* WHAT IS REQUIRED *
Find each line with the string "empty" and copy it.

======== DATA ROWS ========

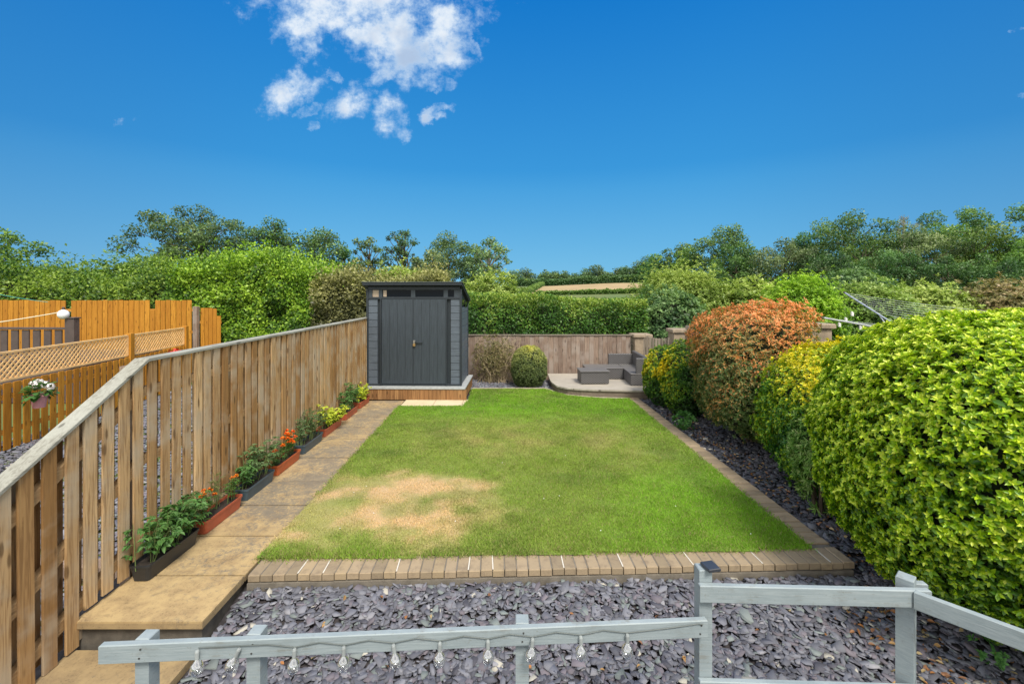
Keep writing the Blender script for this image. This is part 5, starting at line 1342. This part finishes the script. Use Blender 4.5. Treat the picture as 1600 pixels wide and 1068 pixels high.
# skyline row beyond the field
sk = [(804, 422, 18), (822, 418, 26), (852, 416, 22), (868, 421, 16), (882, 419, 12), (897, 421, 22), (915, 417, 20), (933, 413, 26), (950, 421, 14), (965, 414, 18), (980, 412, 22), (998, 404, 26), (1014, 398, 26)]
for i, (px, pt, w) in enumerate(sk):
    tree('tree', ['leftmost', 'second', 'third', 'fourth', 'fifth', 'sixth', 'seventh', 'eighth', 'ninth', 'tenth', 'eleventh', 'twelfth', 'last'][i]+' tree from the left in the skyline row beyond the tan field', px-w/2-1, px+w/2+1, pt-1+(i*7%3), 436, 240-6*max(0, i-9), G_ash, 120+i, nclump=9, dens=1.6, leafpx=2.0, group='skyline trees beyond the field', clumpr=.52)
def far_hedge(name, label, px0, py0, Z0, px1, py1, Z1, h, w, seed, pal):
    g = np.random.default_rng(seed); a = np.array([(px0-800)/F*Z0, Z0]); b = np.array([(px1-800)/F*Z1, Z1]); n = 9000
    t = g.random(n); P = a[None]*(1-t[:, None])+b[None]*t[:, None]; off = g.uniform(-1, 1, n); hh = g.random(n)
    z = terr_h(P[:, 0], P[:, 1])+hh*h*(.75+.5*fbm(t*30+seed, t*3, 3)); dirn = (b-a)/np.linalg.norm(b-a)
    P = np.stack([P[:, 0]-dirn[1]*off*w, P[:, 1]+dirn[0]*off*w, z], 1); L = .55*Z0/150
    V, f, cc = leaves(P, unit(g.normal(size=(n, 3))+[0, -.4, .8]), unit(g.normal(size=(n, 3))), L*g.uniform(.6, 1.3, n), L*.7, pal_pick(pal, .5*hh+.4*g.random(n)), 4)
    r = empty(name, (a[0], a[1], float(terr_h(a[:1], a[1:])[0])), label, 'hedge'); link('foliage', mk_mesh('foliage', V, f, cc), M_leaf, r)
far_hedge('hedgerow', 'dark hedgerow along the top of the tan field', 798, 0, 222, 1010, 0, 218, 3.6, 1.4, 1, G_dark)
far_hedge('hedgerow', 'thin green hedgerow along the bottom of the tan field', 835, 0, 119, 1010, 0, 112, 1.1, .8, 2, G_mid)
far_hedge('hedgerow', 'diagonal hedgerow climbing the left side of the tan field', 812, 0, 115, 848, 0, 215, 1.8, 1.0, 3, G_mid)
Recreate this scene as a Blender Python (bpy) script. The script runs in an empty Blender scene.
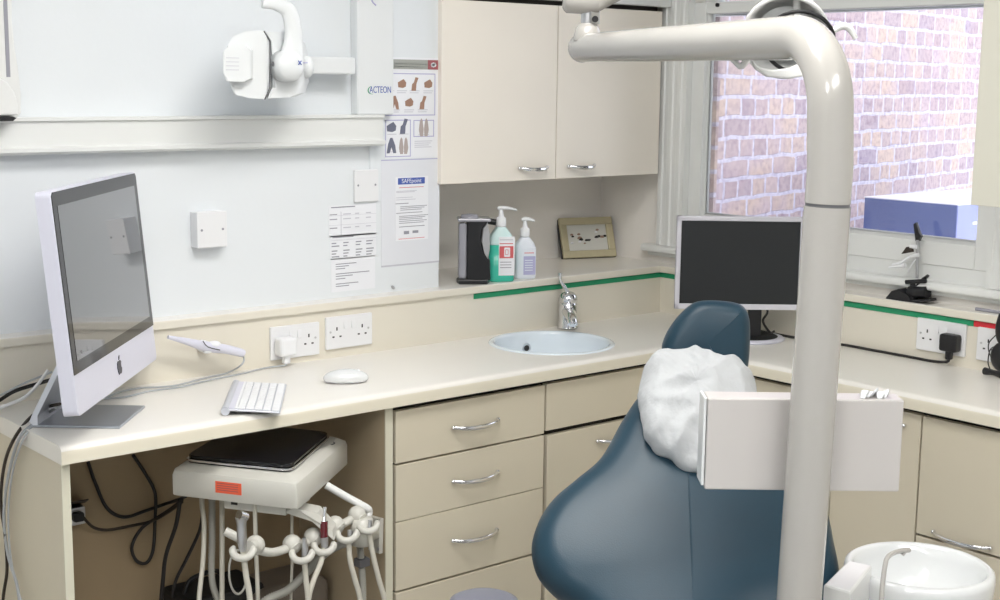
import bpy, bmesh, math, random
from mathutils import Vector as V, Matrix, noise
random.seed(7)
PI = math.pi
R = math.radians
COL = bpy.context.scene.collection
SC = bpy.context.scene

# ------------------------------------------------------------ camera solve
CR = [(0.76449803, -0.01188178, -0.64451655), (-0.09224184, 0.98752466, -0.12761853), (0.63799232, 0.1570155, 0.75386466)]
FPX = 1390.11
WX = V((CR[0][0], CR[1][0], CR[2][0])); WY = V((CR[0][2], CR[1][2], CR[2][2])); WZ = -V((CR[0][1], CR[1][1], CR[2][1]))
def ray(u, v):
    c = V(((u - 500) / FPX, (v - 300) / FPX, 1.0))
    return V((WX.dot(c), WY.dot(c), WZ.dot(c)))
CAM = V((-3.22586678, -3.02071225, 1.63058726))
def on(u, v, ax, val):
    """the point of the plane ax = val that is seen at (u, v) in the photograph"""
    r = ray(u, v); i = 'xyz'.index(ax)
    return CAM + r * ((val - CAM[i]) / r[i])
def vert(u, v, D):
    """the point seen at (u, v) on the upright plane that faces the camera at distance D"""
    r = ray(u, v); F_ = V((0.646, 0.763, 0)).normalized(); return CAM + r * (D / r.dot(F_))
def dep(u, v, d):
    return CAM + ray(u, v) * d
cam = bpy.data.objects.new('camera', bpy.data.cameras.new('camera')); COL.objects.link(cam)
right = V((WX[0], WY[0], WZ[0])); down = V((WX[1], WY[1], WZ[1])); fwd = V((WX[2], WY[2], WZ[2]))
m = Matrix((right, -down, -fwd)).transposed().to_4x4(); m.translation = CAM
cam.matrix_world = m
cam.data.sensor_width = 36; cam.data.lens = FPX * 36 / 1000; cam.data.clip_start = 0.05
SC.camera = cam

FOR = V((0.638, 0.754, 0)).normalized(); RGT = V((0.754, -0.638, 0)).normalized()

# ------------------------------------------------------------ materials
MATS = {}
def mat(name, col, rough=0.5, metal=0.0, spec=0.5, noise_s=None, noise_a=0.04, bump=0.0, bump_s=80, coat=0.0, trans=0.0, emit=None, estr=0.0, sheen=0.0, ior=1.45):
    m = bpy.data.materials.new(name); m.use_nodes = True
    nt = m.node_tree; b = nt.nodes['Principled BSDF']
    b.inputs['Base Color'].default_value = (*col, 1); b.inputs['Roughness'].default_value = rough
    b.inputs['Metallic'].default_value = metal; b.inputs['Specular IOR Level'].default_value = spec
    b.inputs['Coat Weight'].default_value = coat; b.inputs['Transmission Weight'].default_value = trans
    b.inputs['IOR'].default_value = ior; b.inputs['Sheen Weight'].default_value = sheen
    if emit: b.inputs['Emission Color'].default_value = (*emit, 1); b.inputs['Emission Strength'].default_value = estr
    tc = nt.nodes.new('ShaderNodeTexCoord')
    if noise_s:
        n = nt.nodes.new('ShaderNodeTexNoise'); n.inputs['Scale'].default_value = noise_s; n.inputs['Detail'].default_value = 4
        nt.links.new(tc.outputs['Object'], n.inputs['Vector'])
        mx = nt.nodes.new('ShaderNodeMix'); mx.data_type = 'RGBA'
        mx.inputs[6].default_value = (*[c * (1 - noise_a) for c in col], 1); mx.inputs[7].default_value = (*[min(1, c * (1 + noise_a)) for c in col], 1)
        nt.links.new(n.outputs['Fac'], mx.inputs[0]); nt.links.new(mx.outputs[2], b.inputs['Base Color'])
    if bump:
        n = nt.nodes.new('ShaderNodeTexNoise'); n.inputs['Scale'].default_value = bump_s; n.inputs['Detail'].default_value = 3
        nt.links.new(tc.outputs['Object'], n.inputs['Vector'])
        bp = nt.nodes.new('ShaderNodeBump'); bp.inputs['Strength'].default_value = bump; bp.inputs['Distance'].default_value = 0.002
        bp.inputs['Distance'].default_value = 0.002 if bump_s > 75 else 0.006
        nt.links.new(n.outputs['Fac'], bp.inputs['Height']); nt.links.new(bp.outputs[0], b.inputs['Normal'])
    MATS[name] = m
    return m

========

* ANSWER TO THIS TASK *
    r = empty(name, (a[0], a[1], float(terr_h(a[:1], a[1:])[0])), label, 'hedge'); link('foliage', mk_mesh('foliage', V, f, cc), M_leaf, r)
Recreate this scene as a Blender Python (bpy) script. The script runs in an empty Blender scene.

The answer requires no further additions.